**Requirements**:
Copy nothing but the text: reproduce each line of the listing exactly and leave the pictures out.

↓↓↓

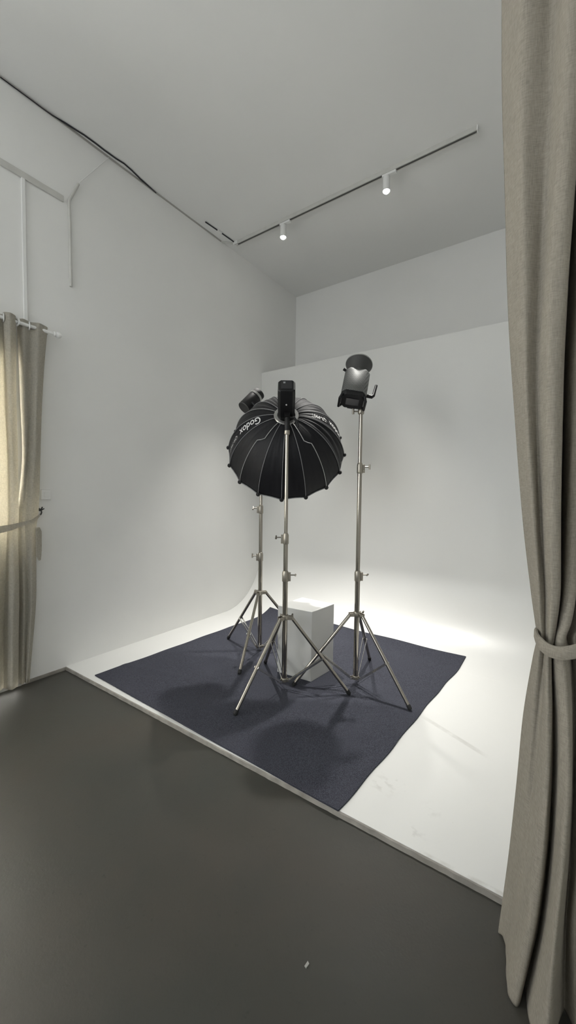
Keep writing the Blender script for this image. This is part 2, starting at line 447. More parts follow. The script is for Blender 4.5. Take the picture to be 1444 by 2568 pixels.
# ------------------------------------------------------------------ light stands
RIGHT = V((.8196, .5729, 0)).normalized()      # sideways as seen from the entrance
FWD = V((-.5718, .819, 0)).normalized()
def knob_T(parent, c, d, name='clamp_knob', L=.05, wing=.034, tilt=0):
    """T-shaped clamp screw sticking out of c along d"""
    d = V(d).normalized(); side = V((0, 0, 1)) if not tilt else (V((0,0,1))*math.cos(tilt) + d.cross(V((0,0,1)))*math.sin(tilt))
    k = MB(); k.tube([c, V(c) + d*L], .0042, 10)
    k.tube([V(c) + d*L - side*wing/2, V(c) + d*L + side*wing/2], .0062, 10)
    return k.build(name, M['cast'], parent)
def stand(label, x, y, base, feet, z_low, z_up, z_top, kd_low, kd_up, hub_z=.49, tilts=(0, 0)):
    t = thing('light_stand', label, 'light stand', (x, y, RT), 'steel light stands on the rug')
    P = lambda z: V((x, y, z))
    MB().tube([P(base), P(z_low)], .0172, 24).build('lower_tube', M['steel'], t)
    MB().tube([P(z_low - .02), P(z_up)], .0148, 24).build('middle_tube', M['steel'], t)
    MB().tube([P(z_up - .02), P(z_top)], .0120, 24).build('upper_tube', M['steel'], t)
    for z, d, r, tl in ((z_low, kd_low, .0215, tilts[0]), (z_up, kd_up, .019, tilts[1])):
        d = V(d).normalized()
        c = MB()
        c.lathe(P(z - .05), (0,0,1), [(0, r - .002), (.006, r), (.058, r), (.066, r - .003), (.072, r - .005)], 26)
        s = d.cross(V((0,0,1)))
        c.box(P(z - .017) + d*(r + .003), s, d, V((0,0,1)), .02, .02, .056)
        c.tube([P(z - .034) + d*(r + .006) - s*.014, P(z - .034) + d*(r + .006) + s*.014], .0065, 12)
        co = c.build('clamp_collar', M['cast'], t, bevel=.0015)
        knob_T(co, P(z - .006) + d*(r + .008), d, tilt=tl, L=.036)
    # spider at the top of the legs
    h = MB(); h.lathe(P(hub_z - .013), (0,0,1), [(0, .023), (.004, .026), (.026, .026), (.03, .023)], 26)
    base_c = MB(); base_c.lathe(P(base - .006), (0,0,1), [(0, .019), (.004, .023), (.022, .023), (.026, .020)], 24)
    legs = []
    for fx, fy in feet:
        f = V((fx, fy, RT)); d = (V((fx, fy, 0)) - V((x, y, 0))).normalized(); s = d.cross(V((0,0,1)))
        top = P(hub_z) + d*.046
        for q in (-1, 1):
            h.box(P(hub_z) + d*.037 + s*q*.0135, s, d, V((0,0,1)), .005, .034, .024)
            base_c.box(P(base + .005) + d*.03 + s*q*.010, s, d, V((0,0,1)), .003, .022, .016)
        h.tube([top - s*.018, top + s*.018], .005, 10)
        legs.append((top, f, d, s))
    kd = RIGHT if kd_low.dot(RIGHT) > 0 else -RIGHT
    hb = h.build('leg_spider', M['cast'], t, bevel=.001)
    knob_T(hb, P(hub_z) + (kd*.8 + FWD*.6).normalized()*.024, kd*.8 + FWD*.6, L=.034, wing=.03, tilt=.5)
    base_c.build('base_collar', M['cast'], t, bevel=.0008)
    for top, f, d, s in legs:
        ax = (f - top).normalized()
        lg = MB().tube([top, f - ax*.012], .0112, 18).build('leg', M['steel'], t)
        MB().tube([f - ax*.034, f - ax*.012, f - ax*.002 + V((0,0,.004))], [.0135, .0135, .010], 16).build('rubber_foot', M['rubber'], lg)
        mid = top.lerp(f, .53)
        j = MB(); j.tube([mid - s*.017, mid + s*.017], .0035, 8)
        br = MB()
        for q in (-1, 1):
            a = mid + s*q*.0145; b = P(base + .005) + d*.036 + s*q*.010
            dd = (b - a).normalized(); n2 = dd.cross(s).normalized()
            br.box((a + b)/2, s, n2, dd, .0034, .0125, (b - a).length + .012)
        bo = br.build('brace', M['bright_steel'], t)
        j.build('pivot_pin', M['cast'], bo)
    return t
stand('middle light stand, nearest the grey floor, carrying the big black softbox', 1.510, .665, .068,
      [(1.460, .239), (1.898, .853), (1.165, .90)], .775, 1.02, 1.700, RIGHT, -RIGHT, tilts=(1.2, 1.2))
stand('right light stand carrying the grey perforated lamp head with a dish reflector', 1.860, 1.010, .050,
      [(2.273, .900), (1.783, 1.432), (1.532, .726)], .765, 1.485, 1.852, RIGHT, RIGHT, tilts=(1.2, 0))
stand('rear left light stand whose top is hidden behind the black softbox', 0.979, 1.065, .038,
      [(.594, 1.094), (1.135, .640), (1.245, 1.400)], .797, 1.182, 1.880, -RIGHT, -RIGHT, tilts=(.5, .9))

def octa(w, h, c): return [(-w+c,-h),(w-c,-h),(w,-h+c),(w,h-c),(w-c,h),(-w+c,h),(-w,h-c),(-w,-h+c)]
def frame(a, ref):
    a = V(a).normalized(); e = a.cross(V(ref)).normalized(); n = e.cross(a).normalized()
    return a, e, n

# ------------------------------------------------------------------ softbox on the middle stand
POLE = V((1.510, .665, 1.700))
TH = math.radians(34)
H_ = V((.576, -.817, 0)).normalized(); UP = V((0, 0, 1))
B_ = H_*math.cos(TH) + UP*math.sin(TH)          # backwards along the lamp axis
N_ = -H_*math.sin(TH) + UP*math.cos(TH)
E_ = RIGHT.copy(); E_ = (E_ - B_*E_.dot(B_)).normalized()
BK = POLE + V((0, 0, .085)) + N_*.072           # where the bracket holds the lamp body
HUB = BK - B_*.060 - E_*.006
BC = HUB + B_*.125                              # middle of the lamp body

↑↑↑

**Response**:
Keep writing the Blender script for this image. This is part 2, starting at line 447. More parts follow. The script is for Blender 4.5. Take the picture to be 1444 by 2568 pixels.
# ------------------------------------------------------------------ light stands
RIGHT = V((.8196, .5729, 0)).normalized()      # sideways as seen from the entrance
FWD = V((-.5718, .819, 0)).normalized()
def knob_T(parent, c, d, name='clamp_knob', L=.05, wing=.034, tilt=0):
    """T-shaped clamp screw sticking out of c along d"""
    d = V(d).normalized(); side = V((0, 0, 1)) if not tilt else (V((0,0,1))*math.cos(tilt) + d.cross(V((0,0,1)))*math.sin(tilt))
    k = MB(); k.tube([c, V(c) + d*L], .0042, 10)
    k.tube([V(c) + d*L - side*wing/2, V(c) + d*L + side*wing/2], .0062, 10)
    return k.build(name, M['cast'], parent)
def stand(label, x, y, base, feet, z_low, z_up, z_top, kd_low, kd_up, hub_z=.49, tilts=(0, 0)):
    t = thing('light_stand', label, 'light stand', (x, y, RT), 'steel light stands on the rug')
    P = lambda z: V((x, y, z))
    MB().tube([P(base), P(z_low)], .0172, 24).build('lower_tube', M['steel'], t)
    MB().tube([P(z_low - .02), P(z_up)], .0148, 24).build('middle_tube', M['steel'], t)
    MB().tube([P(z_up - .02), P(z_top)], .0120, 24).build('upper_tube', M['steel'], t)
    for z, d, r, tl in ((z_low, kd_low, .0215, tilts[0]), (z_up, kd_up, .019, tilts[1])):
        d = V(d).normalized()
        c = MB()
        c.lathe(P(z - .05), (0,0,1), [(0, r - .002), (.006, r), (.058, r), (.066, r - .003), (.072, r - .005)], 26)
        s = d.cross(V((0,0,1)))
        c.box(P(z - .017) + d*(r + .003), s, d, V((0,0,1)), .02, .02, .056)
        c.tube([P(z - .034) + d*(r + .006) - s*.014, P(z - .034) + d*(r + .006) + s*.014], .0065, 12)
        co = c.build('clamp_collar', M['cast'], t, bevel=.0015)
        knob_T(co, P(z - .006) + d*(r + .008), d, tilt=tl, L=.036)
    # spider at the top of the legs
    h = MB(); h.lathe(P(hub_z - .013), (0,0,1), [(0, .023), (.004, .026), (.026, .026), (.03, .023)], 26)
    base_c = MB(); base_c.lathe(P(base - .006), (0,0,1), [(0, .019), (.004, .023), (.022, .023), (.026, .020)], 24)
    legs = []
    for fx, fy in feet:
        f = V((fx, fy, RT)); d = (V((fx, fy, 0)) - V((x, y, 0))).normalized(); s = d.cross(V((0,0,1)))
        top = P(hub_z) + d*.046
        for q in (-1, 1):
            h.box(P(hub_z) + d*.037 + s*q*.0135, s, d, V((0,0,1)), .005, .034, .024)
            base_c.box(P(base + .005) + d*.03 + s*q*.010, s, d, V((0,0,1)), .003, .022, .016)
        h.tube([top - s*.018, top + s*.018], .005, 10)
        legs.append((top, f, d, s))
    kd = RIGHT if kd_low.dot(RIGHT) > 0 else -RIGHT
    hb = h.build('leg_spider', M['cast'], t, bevel=.001)
    knob_T(hb, P(hub_z) + (kd*.8 + FWD*.6).normalized()*.024, kd*.8 + FWD*.6, L=.034, wing=.03, tilt=.5)
    base_c.build('base_collar', M['cast'], t, bevel=.0008)
    for top, f, d, s in legs:
        ax = (f - top).normalized()
        lg = MB().tube([top, f - ax*.012], .0112, 18).build('leg', M['steel'], t)
        MB().tube([f - ax*.034, f - ax*.012, f - ax*.002 + V((0,0,.004))], [.0135, .0135, .010], 16).build('rubber_foot', M['rubber'], lg)
        mid = top.lerp(f, .53)
        j = MB(); j.tube([mid - s*.017, mid + s*.017], .0035, 8)
        br = MB()
        for q in (-1, 1):
            a = mid + s*q*.0145; b = P(base + .005) + d*.036 + s*q*.010
            dd = (b - a).normalized(); n2 = dd.cross(s).normalized()
            br.box((a + b)/2, s, n2, dd, .0034, .0125, (b - a).length + .012)
        bo = br.build('brace', M['bright_steel'], t)
        j.build('pivot_pin', M['cast'], bo)
    return t
stand('middle light stand, nearest the grey floor, carrying the big black softbox', 1.510, .665, .068,
      [(1.460, .239), (1.898, .853), (1.165, .90)], .775, 1.02, 1.700, RIGHT, -RIGHT, tilts=(1.2, 1.2))
stand('right light stand carrying the grey perforated lamp head with a dish reflector', 1.860, 1.010, .050,
      [(2.273, .900), (1.783, 1.432), (1.532, .726)], .765, 1.485, 1.852, RIGHT, RIGHT, tilts=(1.2, 0))
stand('rear left light stand whose top is hidden behind the black softbox', 0.979, 1.065, .038,
      [(.594, 1.094), (1.135, .640), (1.245, 1.400)], .797, 1.182, 1.880, -RIGHT, -RIGHT, tilts=(.5, .9))

def octa(w, h, c): return [(-w+c,-h),(w-c,-h),(w,-h+c),(w,h-c),(w-c,h),(-w+c,h),(-w,h-c),(-w,-h+c)]
def frame(a, ref):
    a = V(a).normalized(); e = a.cross(V(ref)).normalized(); n = e.cross(a).normalized()
    return a, e, n

# ------------------------------------------------------------------ softbox on the middle stand
POLE = V((1.510, .665, 1.700))
TH = math.radians(34)
H_ = V((.576, -.817, 0)).normalized(); UP = V((0, 0, 1))
B_ = H_*math.cos(TH) + UP*math.sin(TH)          # backwards along the lamp axis
N_ = -H_*math.sin(TH) + UP*math.cos(TH)
E_ = RIGHT.copy(); E_ = (E_ - B_*E_.dot(B_)).normalized()
BK = POLE + V((0, 0, .085)) + N_*.072           # where the bracket holds the lamp body
HUB = BK - B_*.060 - E_*.006
BC = HUB + B_*.125                              # middle of the lamp body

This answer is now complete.